Regardless of what your first words were, if you were born in or around Cleveland, chances are your first sentence was, “There’s always next year.” It’s a sentence that, as a Cleveland sports fan, you are destined to repeat millions of times over the course of your life. The frequency with which you utter this lament increases significantly in September and October, when it becomes painfully obvious that the Indians’ baseball season is coming to an end and the Browns’ football season probably should never have started.
I finally uttered my hometown’s unofficial motto last weekend as I sat in my Boston apartment, wearing my 1995 Cleveland Indians American League Central Division Champions sweatshirt, watching the guys on NFL Network laugh at Marshall Faulk for picking the winless Browns to beat the 1-3 Buffalo Bills.
“I’m sorry babe,” my husband said from the other side of the couch.
“Eh, it’s okay,” I shrugged. “It’s who we are. I’m still picking the Browns to win in this week’s pool.”

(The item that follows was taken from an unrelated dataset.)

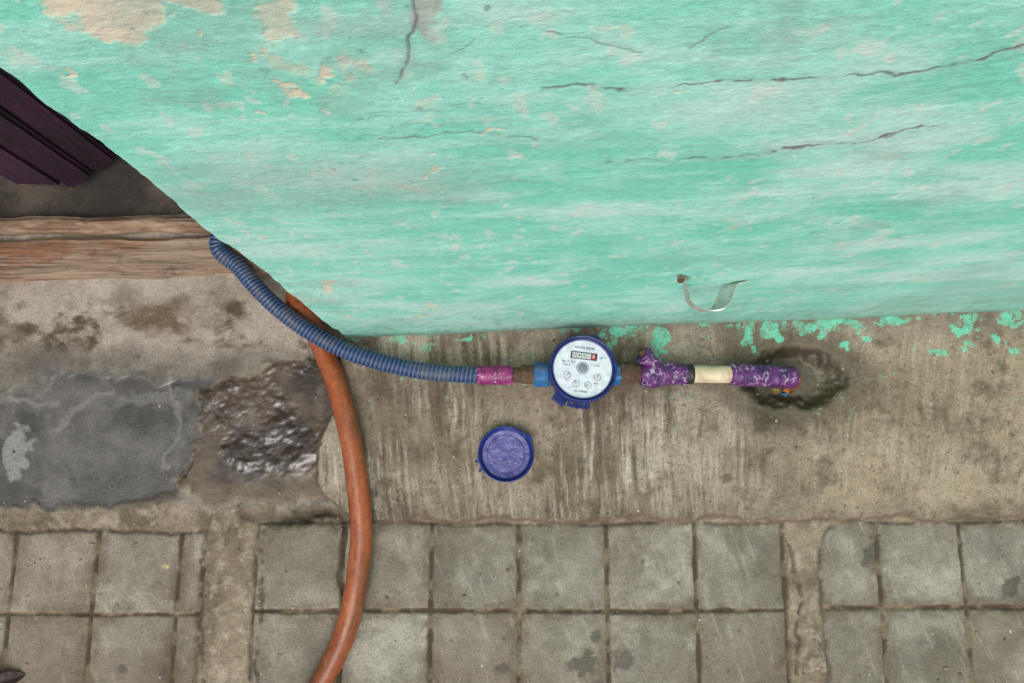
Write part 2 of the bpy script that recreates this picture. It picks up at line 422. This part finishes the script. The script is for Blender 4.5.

Referring to a sports team in a distant city as “we?” Picking a winless team to win? Wearing a 14 year old sweatshirt because there are so few other years for which championship sweatshirts are available? To the rest of the country, it probably seems quixotic at best and sadly delusional at worst. But to a Cleveland sports fan, these are signs that you have accepted the fundamental truths required to survive as a Cleveland sports fan and make it to “next year.”
1. You must ALWAYS do your best. It will rarely be good enough. But you must try just in case it happens to be your year (which it won’t be). There are a painful number of seasons when a Cleveland team has had the best win-loss record in their sport or their division/league only to lose the championship or, worse yet, not even make it to the championship game. In 1954, the Cleveland Indians won 111 games, a record that stood for 44 years, but were swept by the New York Giants in the World Series. In 1986, the Browns had the best record in the AFC but lost to John Elway and the Denver Broncos in the Conference title game. These are just two examples of when our teams tried their best and were the best (according to records and stats) but couldn’t win in the moments when it would have mattered most.